The Memorability of Objects. Lampedusa, October the 3rd 2013. Ten years later.

The Memorability of Objects. Lampedusa, October the 3rd 2013. Ten years later.

At dawn on 3 October 2013, an old fishing boat with over 500 Eritrean refugees on board wrecks off the island of Lampedusa. The bodies of 368 people are recovered. For the first time, the bodies of the shipwrecked are visible to the world. It is an event that changes the perception of shipwrecks, until then only told through the words of the survivors.

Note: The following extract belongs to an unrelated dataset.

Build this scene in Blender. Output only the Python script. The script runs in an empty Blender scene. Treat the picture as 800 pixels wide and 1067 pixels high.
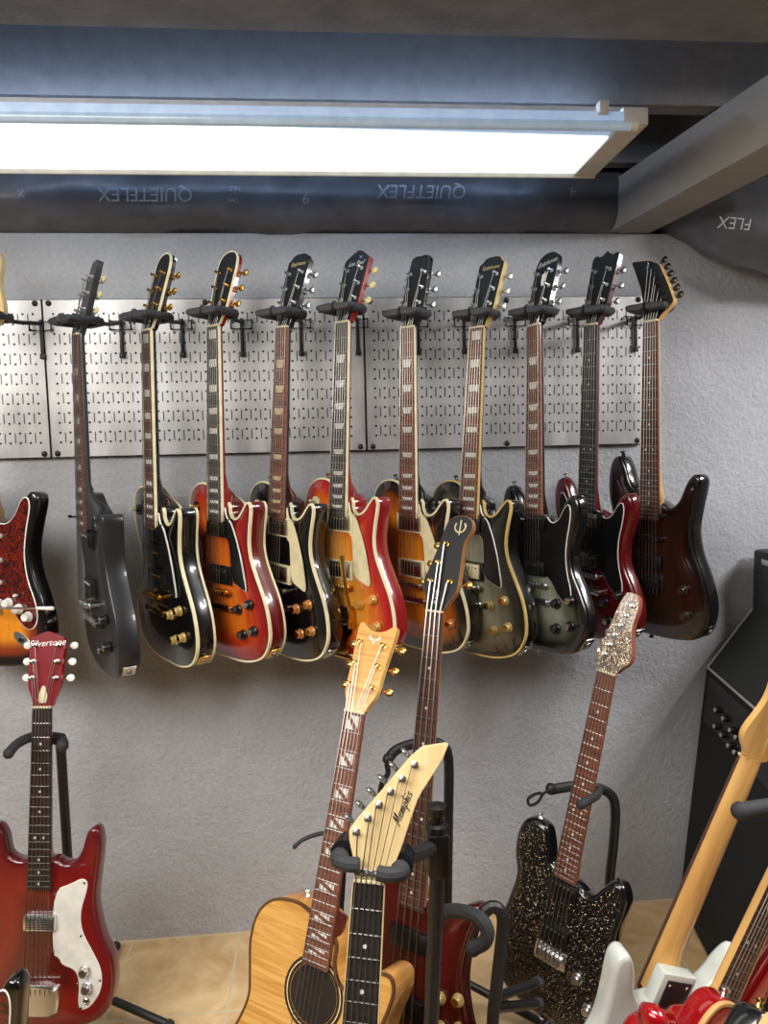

An event that triggers an enormous emotional reaction in world public opinion. Since 3 October 2013, there have been over twenty-six thousand deaths, drowned in the Mediterranean Sea in a desperate attempt to reach Europe.

The exhibition

Ten years after the Lampedusa shipwreck, the exhibition brings together some objects belonging to the migrants and unpublished portraits of the survivors and relatives of the victims, but also video and audio documentation and testimonies. Through sunglasses, watches, cell phones and photos taken by photographer Karim El Maktafi, the exhibition recalls the first great tragedy in the Mediterranean, when 368 women, men and children lost their lives while trying to reach Europe from Eritrea.

The exhibition will be held at the Shoah Memorial in Milan. The Shoah Memorial stands in the area below the platform level of Milan’s Central Station, where prisoners leaving the San Vittore prisons for the Nazi concentration camps in Poland were loaded onto cattle wagons.